There are pivotal moments in your life that change your path. Sometimes we know we’re experiencing them in the moment. Other times we look back on them and realise they led to us changing direction or just changing full stop.
For me, as I imagine for you, some of them have been very personal and individual moments. Messages I received, opportunities I had, difficult experiences too that opened certain doors or closed other ones. And then there are more expansive moments that create societal shifts or change societal narratives. The Me Too movement in 2006 which led to me, and many others, questioning what we had previously thought of as ‘acceptable’ behaviour towards women. George Floyd’s murder in 2020 which brought starkly to light systemic racism and saw a shift towards anti-racism (a painfully slow and often stalled shift). A constellation of different events - learning about social constructionism during my undergraduate degree, finding out about the social disability model and then more recently discovering the neuroaffirming paradigm - which all helped me to better understand the ways that we maintain disability discrimination.

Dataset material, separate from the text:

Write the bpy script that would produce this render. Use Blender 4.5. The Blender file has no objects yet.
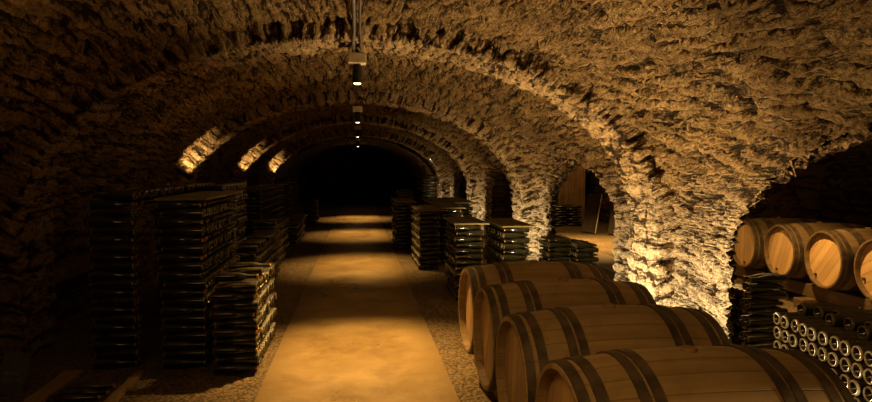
import bpy, bmesh, math, random
import numpy as np
from mathutils import Vector, Matrix, Euler

random.seed(7)
RNG = np.random.default_rng(7)
S = bpy.context.scene
COL = S.collection
PI = math.pi
R = math.radians

# ------------------------------------------------------------------ camera
CAM_H, YAW, PITCH = 1.5, R(7.4), R(3.1)
cam_d = bpy.data.cameras.new('camera'); cam = bpy.data.objects.new('camera', cam_d); COL.objects.link(cam)
cam_d.sensor_width = 36; cam_d.lens = 600/872*36; cam_d.clip_start = .02; cam_d.clip_end = 200
cam.location = (0, 0, CAM_H); cam.rotation_euler = (PI/2-PITCH, 0, -YAW)
S.camera = cam
S.view_settings.view_transform = 'Standard'; S.view_settings.look = 'None'; S.view_settings.exposure = 0.0

# ------------------------------------------------------------------ node helpers
class NT:
    def __init__(self, name):
        self.m = bpy.data.materials.new(name); self.m.use_nodes = True
        self.t = self.m.node_tree; self.t.nodes.clear()
        self.out = self.n('ShaderNodeOutputMaterial')
    def n(self, typ, **kw):
        nd = self.t.nodes.new(typ)
        for k, v in kw.items():
            if hasattr(nd, k): setattr(nd, k, v)
            else: nd.inputs[k.replace('_', ' ')].default_value = v
        return nd
    def l(self, a, b): self.t.links.new(a, b)
    def val(self, sock, v):
        if isinstance(v, bpy.types.NodeSocket): self.l(v, sock)
        else: sock.default_value = v
    def math(self, op, a, b=0.0, clamp=False):
        nd = self.t.nodes.new('ShaderNodeMath'); nd.operation = op; nd.use_clamp = clamp
        self.val(nd.inputs[0], a); self.val(nd.inputs[1], b); return nd.outputs[0]
    def mix(self, f, a, b, mode='MIX'):
        nd = self.t.nodes.new('ShaderNodeMix'); nd.data_type = 'RGBA'; nd.blend_type = mode
        self.val(nd.inputs[0], f)
        for s, v in ((nd.inputs[6], a), (nd.inputs[7], b)):
            self.val(s, v if isinstance(v, bpy.types.NodeSocket) else (*v, 1))
        return nd.outputs[2]
    def noise(self, vec, scale, detail=4, rough=.6):
        nd = self.t.nodes.new('ShaderNodeTexNoise')
        nd.inputs['Scale'].default_value = scale; nd.inputs['Detail'].default_value = detail; nd.inputs['Roughness'].default_value = rough
        if vec is not None: self.l(vec, nd.inputs['Vector'])
        return nd
    def ramp(self, f, lo, hi):
        nd = self.t.nodes.new('ShaderNodeMapRange'); self.val(nd.inputs[0], f)
        nd.inputs[1].default_value = lo; nd.inputs[2].default_value = hi; return nd.outputs[0]
    def vmath(self, op, a, b):
        nd = self.t.nodes.new('ShaderNodeVectorMath'); nd.operation = op
        self.val(nd.inputs[0], a); self.val(nd.inputs[1], b); return nd.outputs[0]
    def bsdf(self, color, rough=.8, metal=0., bump=None, bstr=.5, bdist=.01, spec=.5):
        b = self.t.nodes.new('ShaderNodeBsdfPrincipled')
        self.val(b.inputs['Base Color'], color if isinstance(color, bpy.types.NodeSocket) else (*color, 1))
        self.val(b.inputs['Roughness'], rough); self.val(b.inputs['Metallic'], metal)
        b.inputs['Specular IOR Level'].default_value = spec
        if bump is not None:
            bn = self.t.nodes.new('ShaderNodeBump'); bn.inputs['Strength'].default_value = bstr; bn.inputs['Distance'].default_value = bdist
            self.l(bump, bn.inputs['Height']); self.l(bn.outputs[0], b.inputs['Normal'])
        self.l(b.outputs[0], self.out.inputs['Surface']); return b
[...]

For me some of the most painful but also wonderful parts of those shifts was what they led me to realise about my own internalised narratives. I realised how much I had internalised misogyny, racism and ableism. And how much my actions had upheld inequality. Learning more, opening new doors, helped me to see, understand and challenge my own prejudices. And once you start to make these shifts, and understand your part in them, it becomes so much easier to make other shifts. To see the social construction of… well, everything. And to question: who gets to decide that this is how we do things? And why do they get to decide?